Your answer should consist only of the lines below from the one with "Model this scene" through the one with "PI = math.pi", copied exactly.
>> begin DATASET ROWS
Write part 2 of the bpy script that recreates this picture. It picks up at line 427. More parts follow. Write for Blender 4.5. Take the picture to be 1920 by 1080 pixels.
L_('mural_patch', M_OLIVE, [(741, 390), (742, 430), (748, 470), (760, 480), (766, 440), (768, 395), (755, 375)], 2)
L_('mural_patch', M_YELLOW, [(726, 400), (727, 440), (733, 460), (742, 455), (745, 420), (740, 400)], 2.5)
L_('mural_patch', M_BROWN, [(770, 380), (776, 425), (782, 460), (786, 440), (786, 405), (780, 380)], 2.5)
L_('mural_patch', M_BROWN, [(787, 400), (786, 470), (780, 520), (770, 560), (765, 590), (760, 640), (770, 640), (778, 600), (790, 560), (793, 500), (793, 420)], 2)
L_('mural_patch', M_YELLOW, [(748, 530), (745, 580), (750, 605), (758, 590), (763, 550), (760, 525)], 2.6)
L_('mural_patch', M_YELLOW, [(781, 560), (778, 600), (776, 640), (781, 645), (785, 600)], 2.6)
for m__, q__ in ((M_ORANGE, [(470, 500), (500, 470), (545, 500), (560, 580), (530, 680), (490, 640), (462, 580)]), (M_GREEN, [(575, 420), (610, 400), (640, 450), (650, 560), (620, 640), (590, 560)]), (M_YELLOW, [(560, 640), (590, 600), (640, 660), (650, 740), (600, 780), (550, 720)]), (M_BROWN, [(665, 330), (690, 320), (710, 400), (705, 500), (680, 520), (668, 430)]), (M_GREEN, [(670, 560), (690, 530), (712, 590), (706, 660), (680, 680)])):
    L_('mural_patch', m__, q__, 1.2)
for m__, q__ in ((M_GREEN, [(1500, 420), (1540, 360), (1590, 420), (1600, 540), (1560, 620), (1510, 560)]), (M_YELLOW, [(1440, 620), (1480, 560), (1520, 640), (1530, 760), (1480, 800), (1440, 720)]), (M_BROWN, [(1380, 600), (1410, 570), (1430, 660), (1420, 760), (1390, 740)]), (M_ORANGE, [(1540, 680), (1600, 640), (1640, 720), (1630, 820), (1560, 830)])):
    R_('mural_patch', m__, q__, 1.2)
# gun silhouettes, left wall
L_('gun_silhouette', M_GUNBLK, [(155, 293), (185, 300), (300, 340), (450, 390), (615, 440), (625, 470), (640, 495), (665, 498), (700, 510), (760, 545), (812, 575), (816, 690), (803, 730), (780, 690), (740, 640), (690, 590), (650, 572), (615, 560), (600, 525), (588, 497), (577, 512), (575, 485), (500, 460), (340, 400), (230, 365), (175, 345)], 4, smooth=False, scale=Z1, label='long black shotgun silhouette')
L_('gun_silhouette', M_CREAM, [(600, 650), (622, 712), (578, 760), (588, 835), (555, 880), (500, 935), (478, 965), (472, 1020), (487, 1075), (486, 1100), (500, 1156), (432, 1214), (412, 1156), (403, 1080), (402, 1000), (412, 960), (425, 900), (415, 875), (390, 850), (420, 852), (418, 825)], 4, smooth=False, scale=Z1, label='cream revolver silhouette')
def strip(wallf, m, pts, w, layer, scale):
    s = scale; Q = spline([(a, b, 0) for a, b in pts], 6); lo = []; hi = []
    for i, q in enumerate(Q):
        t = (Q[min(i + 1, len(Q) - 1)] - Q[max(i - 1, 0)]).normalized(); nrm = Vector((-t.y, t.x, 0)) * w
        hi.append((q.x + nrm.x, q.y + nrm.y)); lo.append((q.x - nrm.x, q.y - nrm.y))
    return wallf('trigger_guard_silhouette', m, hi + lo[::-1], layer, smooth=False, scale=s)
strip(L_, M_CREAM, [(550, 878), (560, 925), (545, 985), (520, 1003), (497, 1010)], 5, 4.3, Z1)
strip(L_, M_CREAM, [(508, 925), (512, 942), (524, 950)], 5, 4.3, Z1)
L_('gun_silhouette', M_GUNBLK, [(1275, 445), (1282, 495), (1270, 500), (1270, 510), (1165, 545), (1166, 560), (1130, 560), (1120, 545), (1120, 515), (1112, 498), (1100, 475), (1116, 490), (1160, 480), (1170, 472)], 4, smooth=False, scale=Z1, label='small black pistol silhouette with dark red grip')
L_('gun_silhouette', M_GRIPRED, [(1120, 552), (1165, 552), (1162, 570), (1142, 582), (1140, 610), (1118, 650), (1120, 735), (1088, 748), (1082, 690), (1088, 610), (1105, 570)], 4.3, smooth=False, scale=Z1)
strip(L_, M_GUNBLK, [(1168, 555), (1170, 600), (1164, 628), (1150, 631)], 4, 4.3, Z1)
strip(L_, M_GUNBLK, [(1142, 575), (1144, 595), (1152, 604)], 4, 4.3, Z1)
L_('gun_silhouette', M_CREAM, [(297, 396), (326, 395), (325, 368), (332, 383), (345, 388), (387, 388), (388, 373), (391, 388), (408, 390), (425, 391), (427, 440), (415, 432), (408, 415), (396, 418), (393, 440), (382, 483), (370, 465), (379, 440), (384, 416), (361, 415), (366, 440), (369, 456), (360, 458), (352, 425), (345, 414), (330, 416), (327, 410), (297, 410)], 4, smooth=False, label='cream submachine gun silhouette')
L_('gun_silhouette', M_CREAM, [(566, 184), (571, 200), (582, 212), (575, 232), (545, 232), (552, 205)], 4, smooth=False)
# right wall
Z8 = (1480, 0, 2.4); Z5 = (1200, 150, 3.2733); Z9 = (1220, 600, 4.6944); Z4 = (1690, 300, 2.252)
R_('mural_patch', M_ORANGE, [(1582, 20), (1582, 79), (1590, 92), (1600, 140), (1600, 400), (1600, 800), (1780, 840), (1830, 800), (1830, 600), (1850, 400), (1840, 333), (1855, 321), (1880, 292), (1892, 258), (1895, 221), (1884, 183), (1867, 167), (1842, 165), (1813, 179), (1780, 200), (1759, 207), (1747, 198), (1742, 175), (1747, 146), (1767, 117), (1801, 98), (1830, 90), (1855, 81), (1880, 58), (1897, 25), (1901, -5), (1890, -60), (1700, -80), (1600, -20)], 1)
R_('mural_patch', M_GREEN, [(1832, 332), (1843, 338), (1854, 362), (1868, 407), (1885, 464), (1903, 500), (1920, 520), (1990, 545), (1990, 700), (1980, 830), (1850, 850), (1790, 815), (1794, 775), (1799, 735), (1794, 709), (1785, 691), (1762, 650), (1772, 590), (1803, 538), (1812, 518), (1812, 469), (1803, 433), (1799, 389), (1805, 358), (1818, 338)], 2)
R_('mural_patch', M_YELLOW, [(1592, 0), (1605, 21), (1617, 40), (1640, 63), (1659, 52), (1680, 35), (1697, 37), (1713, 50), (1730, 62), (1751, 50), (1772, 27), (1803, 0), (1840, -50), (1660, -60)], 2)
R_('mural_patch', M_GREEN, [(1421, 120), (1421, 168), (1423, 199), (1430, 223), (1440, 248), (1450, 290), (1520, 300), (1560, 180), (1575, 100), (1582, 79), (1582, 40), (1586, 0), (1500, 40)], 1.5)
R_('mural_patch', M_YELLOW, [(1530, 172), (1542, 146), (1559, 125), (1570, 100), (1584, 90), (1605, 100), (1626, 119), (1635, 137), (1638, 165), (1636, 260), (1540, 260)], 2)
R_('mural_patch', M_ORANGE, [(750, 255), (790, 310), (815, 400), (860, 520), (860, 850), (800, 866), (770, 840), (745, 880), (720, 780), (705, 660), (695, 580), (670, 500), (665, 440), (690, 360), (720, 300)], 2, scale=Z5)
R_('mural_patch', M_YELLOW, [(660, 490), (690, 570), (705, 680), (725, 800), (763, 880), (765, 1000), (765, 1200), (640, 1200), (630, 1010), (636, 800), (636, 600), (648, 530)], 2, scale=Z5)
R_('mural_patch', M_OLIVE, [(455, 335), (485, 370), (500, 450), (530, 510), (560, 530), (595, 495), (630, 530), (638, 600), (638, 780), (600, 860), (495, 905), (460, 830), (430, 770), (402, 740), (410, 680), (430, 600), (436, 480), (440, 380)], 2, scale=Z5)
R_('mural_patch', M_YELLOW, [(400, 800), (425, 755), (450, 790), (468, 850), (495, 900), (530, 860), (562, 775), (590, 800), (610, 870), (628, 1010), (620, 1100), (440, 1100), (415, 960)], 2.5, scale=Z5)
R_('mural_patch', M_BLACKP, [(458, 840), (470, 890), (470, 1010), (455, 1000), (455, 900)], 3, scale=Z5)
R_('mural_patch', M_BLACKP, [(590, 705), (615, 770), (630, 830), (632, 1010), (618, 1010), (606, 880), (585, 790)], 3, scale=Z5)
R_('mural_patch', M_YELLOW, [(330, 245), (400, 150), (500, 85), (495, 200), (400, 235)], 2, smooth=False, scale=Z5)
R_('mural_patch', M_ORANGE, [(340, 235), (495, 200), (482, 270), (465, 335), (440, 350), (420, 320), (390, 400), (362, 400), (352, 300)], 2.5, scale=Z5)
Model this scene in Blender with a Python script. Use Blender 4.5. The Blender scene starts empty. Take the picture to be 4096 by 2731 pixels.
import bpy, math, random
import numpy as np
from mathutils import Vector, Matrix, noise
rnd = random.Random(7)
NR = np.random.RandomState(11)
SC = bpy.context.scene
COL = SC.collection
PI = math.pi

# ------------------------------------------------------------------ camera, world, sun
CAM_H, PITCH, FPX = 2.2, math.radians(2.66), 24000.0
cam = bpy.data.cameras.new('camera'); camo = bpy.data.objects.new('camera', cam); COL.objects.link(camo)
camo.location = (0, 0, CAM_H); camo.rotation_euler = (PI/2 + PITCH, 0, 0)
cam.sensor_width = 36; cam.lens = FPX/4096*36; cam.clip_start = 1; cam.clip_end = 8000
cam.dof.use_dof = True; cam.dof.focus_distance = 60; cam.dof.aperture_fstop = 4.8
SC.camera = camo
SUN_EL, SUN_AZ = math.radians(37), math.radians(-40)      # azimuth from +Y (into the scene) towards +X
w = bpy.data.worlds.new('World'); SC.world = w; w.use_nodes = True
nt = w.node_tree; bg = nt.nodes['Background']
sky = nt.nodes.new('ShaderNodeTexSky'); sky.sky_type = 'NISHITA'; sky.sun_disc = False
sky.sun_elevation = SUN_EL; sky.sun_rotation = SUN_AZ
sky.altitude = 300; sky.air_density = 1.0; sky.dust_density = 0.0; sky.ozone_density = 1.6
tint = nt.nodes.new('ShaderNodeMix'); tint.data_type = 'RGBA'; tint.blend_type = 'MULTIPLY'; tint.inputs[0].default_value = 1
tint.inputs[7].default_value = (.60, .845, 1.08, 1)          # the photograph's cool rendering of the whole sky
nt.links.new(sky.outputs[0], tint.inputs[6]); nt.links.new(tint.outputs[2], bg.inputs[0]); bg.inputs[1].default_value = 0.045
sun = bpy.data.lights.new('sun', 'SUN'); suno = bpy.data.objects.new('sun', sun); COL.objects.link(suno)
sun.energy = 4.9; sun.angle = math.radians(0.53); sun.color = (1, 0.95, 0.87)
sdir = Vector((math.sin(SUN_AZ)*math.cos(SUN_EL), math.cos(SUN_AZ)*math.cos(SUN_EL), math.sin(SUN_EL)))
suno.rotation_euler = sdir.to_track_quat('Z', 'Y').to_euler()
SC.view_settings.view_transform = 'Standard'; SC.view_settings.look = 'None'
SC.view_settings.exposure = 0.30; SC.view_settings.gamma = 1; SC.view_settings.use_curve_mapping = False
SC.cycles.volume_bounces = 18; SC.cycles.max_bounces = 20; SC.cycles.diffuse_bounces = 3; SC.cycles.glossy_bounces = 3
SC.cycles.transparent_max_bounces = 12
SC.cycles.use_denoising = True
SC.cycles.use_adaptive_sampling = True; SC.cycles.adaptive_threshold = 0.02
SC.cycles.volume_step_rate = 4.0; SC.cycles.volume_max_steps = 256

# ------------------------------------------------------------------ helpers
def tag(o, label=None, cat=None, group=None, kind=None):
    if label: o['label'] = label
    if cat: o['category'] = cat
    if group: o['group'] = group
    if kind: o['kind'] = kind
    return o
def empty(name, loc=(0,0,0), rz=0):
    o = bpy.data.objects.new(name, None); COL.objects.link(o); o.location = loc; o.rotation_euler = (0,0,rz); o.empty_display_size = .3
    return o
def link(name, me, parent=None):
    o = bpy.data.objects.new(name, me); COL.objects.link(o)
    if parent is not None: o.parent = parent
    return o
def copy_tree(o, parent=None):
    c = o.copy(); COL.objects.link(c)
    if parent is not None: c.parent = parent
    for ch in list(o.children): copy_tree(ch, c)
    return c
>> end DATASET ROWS
RESULT OF THE TASK>
Model this scene in Blender with a Python script. Use Blender 4.5. The Blender scene starts empty. Take the picture to be 4096 by 2731 pixels.
import bpy, math, random
import numpy as np
from mathutils import Vector, Matrix, noise
rnd = random.Random(7)
NR = np.random.RandomState(11)
SC = bpy.context.scene
COL = SC.collection
PI = math.pi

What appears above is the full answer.